Various Implementation Strategies for Delayed Tasks in Java: Quartz, DelayQueue, HashedWheelTimer, Redis, and RabbitMQ

In many backend systems a delayed task is required, such as automatically cancelling an unpaid order after 30 minutes or sending an SMS after 60 seconds.

Unlike scheduled tasks, delayed tasks have no fixed trigger time, no periodic execution, and usually handle a single job after an event occurs.

Solution 1: Database polling (Quartz)

Idea: A thread periodically scans the order table and cancels orders that have timed out. Implementation uses the org.quartz-scheduler library with a Maven dependency and a MyJob class that prints "Scanning database…" every 3 seconds.

Pros: Simple, works in small projects, supports clustering. Cons: High memory consumption, latency up to the scan interval, heavy DB load when order volume is large.

Solution 2: JDK DelayQueue

Idea: Use the unbounded blocking DelayQueue where each element implements Delayed . The queue releases an element only after its delay expires.

Key code includes the OrderDelay class implementing Delayed and a demo that enqueues five orders with a 3‑second delay, producing output every 3 seconds.

Pros: High efficiency, low trigger latency. Cons: Data loss on server restart, difficult cluster scaling, possible OOM when many delayed orders exist, higher code complexity.

Solution 3: Time‑wheel algorithm (HashedWheelTimer)

Idea: Netty's HashedWheelTimer mimics a clock; each tick moves a pointer. Tasks are placed in slots based on their delay.

Implementation adds the netty-all dependency and a HashedWheelTimerTest that schedules a MyTimerTask to run after 5 seconds, printing a message each second until execution.

Pros: Efficient, lower latency than DelayQueue , simpler code. Cons: Same restart‑loss issue and cluster scaling difficulty as the DelayQueue solution.

Solution 4: Redis sorted set (ZSET)

Idea: Store order IDs as members and their expiration timestamps as scores. A consumer periodically queries the ZSET for the smallest score and processes orders whose score is less than the current time.

Sample code shows adding orders with ZADD , querying with ZRANGE , and removing with ZREM . The approach suffers from duplicate consumption in high‑concurrency scenarios.

Pros: Simple API, fast look‑ups. Cons: Requires Redis maintenance, potential race conditions without additional locking.

Solution 5: Redis key‑space notifications

Idea: Enable notify-keyspace-events Ex in redis.conf so Redis publishes an event when a key expires. A subscriber listens on the __keyevent@0__:expired channel and processes the cancelled order.

Pros: Reliable persistence of messages, easy horizontal scaling, accurate timing. Cons: Needs extra Redis configuration and management.

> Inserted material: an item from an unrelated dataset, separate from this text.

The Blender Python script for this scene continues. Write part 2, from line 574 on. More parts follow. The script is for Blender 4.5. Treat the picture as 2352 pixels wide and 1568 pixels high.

Solution 6: RabbitMQ delayed queue

Idea: Use RabbitMQ's x-message-ttl and dead‑letter exchange to implement delayed messages. When the TTL expires, the message is routed to a consumer queue.

Pros: High efficiency, built‑in clustering, message persistence for reliability. Cons: Additional operational overhead of managing RabbitMQ and higher complexity.

Overall, the article provides a comparative analysis of each method, helping architects choose the most suitable delayed‑task solution based on performance, reliability, and operational considerations.